(3D scene scripts)
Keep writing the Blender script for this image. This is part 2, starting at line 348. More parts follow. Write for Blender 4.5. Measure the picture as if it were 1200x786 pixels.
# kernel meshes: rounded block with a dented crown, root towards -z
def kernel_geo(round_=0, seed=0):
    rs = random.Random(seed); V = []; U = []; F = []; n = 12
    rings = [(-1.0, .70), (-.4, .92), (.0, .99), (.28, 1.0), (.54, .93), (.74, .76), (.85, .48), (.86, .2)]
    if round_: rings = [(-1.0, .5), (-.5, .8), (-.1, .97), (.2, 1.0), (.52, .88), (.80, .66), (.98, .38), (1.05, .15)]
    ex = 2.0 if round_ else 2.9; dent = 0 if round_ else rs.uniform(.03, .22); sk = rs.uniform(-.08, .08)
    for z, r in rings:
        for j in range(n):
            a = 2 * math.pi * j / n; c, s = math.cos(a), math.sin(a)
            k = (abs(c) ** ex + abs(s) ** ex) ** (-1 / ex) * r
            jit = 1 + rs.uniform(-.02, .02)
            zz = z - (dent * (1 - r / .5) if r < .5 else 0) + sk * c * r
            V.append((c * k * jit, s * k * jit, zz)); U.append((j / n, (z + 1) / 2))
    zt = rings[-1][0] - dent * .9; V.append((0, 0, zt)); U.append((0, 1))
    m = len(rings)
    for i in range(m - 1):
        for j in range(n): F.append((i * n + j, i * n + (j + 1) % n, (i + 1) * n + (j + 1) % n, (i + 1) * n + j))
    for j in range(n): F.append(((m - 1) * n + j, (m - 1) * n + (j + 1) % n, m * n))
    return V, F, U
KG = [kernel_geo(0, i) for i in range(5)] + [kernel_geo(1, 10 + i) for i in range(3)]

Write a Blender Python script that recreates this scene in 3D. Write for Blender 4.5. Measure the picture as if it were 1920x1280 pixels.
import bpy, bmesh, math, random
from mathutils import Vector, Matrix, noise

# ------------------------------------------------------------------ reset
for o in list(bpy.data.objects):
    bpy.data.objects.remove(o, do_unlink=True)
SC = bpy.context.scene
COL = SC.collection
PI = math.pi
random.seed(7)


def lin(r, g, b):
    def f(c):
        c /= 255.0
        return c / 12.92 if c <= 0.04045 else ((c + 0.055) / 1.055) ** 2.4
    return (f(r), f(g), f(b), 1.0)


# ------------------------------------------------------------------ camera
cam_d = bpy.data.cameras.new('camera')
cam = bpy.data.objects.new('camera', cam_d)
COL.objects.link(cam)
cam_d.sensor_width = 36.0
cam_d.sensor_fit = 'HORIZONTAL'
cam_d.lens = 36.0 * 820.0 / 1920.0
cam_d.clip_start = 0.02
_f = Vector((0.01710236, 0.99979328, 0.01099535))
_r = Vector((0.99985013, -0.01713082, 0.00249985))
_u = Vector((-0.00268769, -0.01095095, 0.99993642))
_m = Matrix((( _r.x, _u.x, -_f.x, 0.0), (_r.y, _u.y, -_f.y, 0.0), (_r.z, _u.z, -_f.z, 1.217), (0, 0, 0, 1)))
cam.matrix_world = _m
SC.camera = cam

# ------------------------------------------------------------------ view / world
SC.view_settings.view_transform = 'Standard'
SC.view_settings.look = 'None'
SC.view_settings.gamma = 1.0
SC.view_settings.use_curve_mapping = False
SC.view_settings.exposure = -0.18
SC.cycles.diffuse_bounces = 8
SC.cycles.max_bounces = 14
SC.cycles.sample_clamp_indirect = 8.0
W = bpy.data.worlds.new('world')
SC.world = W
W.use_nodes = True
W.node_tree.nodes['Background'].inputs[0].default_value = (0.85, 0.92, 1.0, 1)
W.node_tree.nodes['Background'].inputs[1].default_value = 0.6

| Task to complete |
Every entry must be retyped in full, exactly as given.

| Output of the task |
Keep writing the Blender script for this image. This is part 2, starting at line 348. More parts follow. Write for Blender 4.5. Measure the picture as if it were 1200x786 pixels.
# kernel meshes: rounded block with a dented crown, root towards -z
def kernel_geo(round_=0, seed=0):
    rs = random.Random(seed); V = []; U = []; F = []; n = 12
    rings = [(-1.0, .70), (-.4, .92), (.0, .99), (.28, 1.0), (.54, .93), (.74, .76), (.85, .48), (.86, .2)]
    if round_: rings = [(-1.0, .5), (-.5, .8), (-.1, .97), (.2, 1.0), (.52, .88), (.80, .66), (.98, .38), (1.05, .15)]
    ex = 2.0 if round_ else 2.9; dent = 0 if round_ else rs.uniform(.03, .22); sk = rs.uniform(-.08, .08)
    for z, r in rings:
        for j in range(n):
            a = 2 * math.pi * j / n; c, s = math.cos(a), math.sin(a)
            k = (abs(c) ** ex + abs(s) ** ex) ** (-1 / ex) * r
            jit = 1 + rs.uniform(-.02, .02)
            zz = z - (dent * (1 - r / .5) if r < .5 else 0) + sk * c * r
            V.append((c * k * jit, s * k * jit, zz)); U.append((j / n, (z + 1) / 2))
    zt = rings[-1][0] - dent * .9; V.append((0, 0, zt)); U.append((0, 1))
    m = len(rings)
    for i in range(m - 1):
        for j in range(n): F.append((i * n + j, i * n + (j + 1) % n, (i + 1) * n + (j + 1) % n, (i + 1) * n + j))
    for j in range(n): F.append(((m - 1) * n + j, (m - 1) * n + (j + 1) % n, m * n))
    return V, F, U
KG = [kernel_geo(0, i) for i in range(5)] + [kernel_geo(1, 10 + i) for i in range(3)]

Write a Blender Python script that recreates this scene in 3D. Write for Blender 4.5. Measure the picture as if it were 1920x1280 pixels.
import bpy, bmesh, math, random
from mathutils import Vector, Matrix, noise

# ------------------------------------------------------------------ reset
for o in list(bpy.data.objects):
    bpy.data.objects.remove(o, do_unlink=True)
SC = bpy.context.scene
COL = SC.collection
PI = math.pi
random.seed(7)


def lin(r, g, b):
    def f(c):
        c /= 255.0
        return c / 12.92 if c <= 0.04045 else ((c + 0.055) / 1.055) ** 2.4
    return (f(r), f(g), f(b), 1.0)


# ------------------------------------------------------------------ camera
cam_d = bpy.data.cameras.new('camera')
cam = bpy.data.objects.new('camera', cam_d)
COL.objects.link(cam)
cam_d.sensor_width = 36.0
cam_d.sensor_fit = 'HORIZONTAL'
cam_d.lens = 36.0 * 820.0 / 1920.0
cam_d.clip_start = 0.02
_f = Vector((0.01710236, 0.99979328, 0.01099535))
_r = Vector((0.99985013, -0.01713082, 0.00249985))
_u = Vector((-0.00268769, -0.01095095, 0.99993642))
_m = Matrix((( _r.x, _u.x, -_f.x, 0.0), (_r.y, _u.y, -_f.y, 0.0), (_r.z, _u.z, -_f.z, 1.217), (0, 0, 0, 1)))
cam.matrix_world = _m
SC.camera = cam

# ------------------------------------------------------------------ view / world
SC.view_settings.view_transform = 'Standard'
SC.view_settings.look = 'None'
SC.view_settings.gamma = 1.0
SC.view_settings.use_curve_mapping = False
SC.view_settings.exposure = -0.18
SC.cycles.diffuse_bounces = 8
SC.cycles.max_bounces = 14
SC.cycles.sample_clamp_indirect = 8.0
W = bpy.data.worlds.new('world')
SC.world = W
W.use_nodes = True
W.node_tree.nodes['Background'].inputs[0].default_value = (0.85, 0.92, 1.0, 1)
W.node_tree.nodes['Background'].inputs[1].default_value = 0.6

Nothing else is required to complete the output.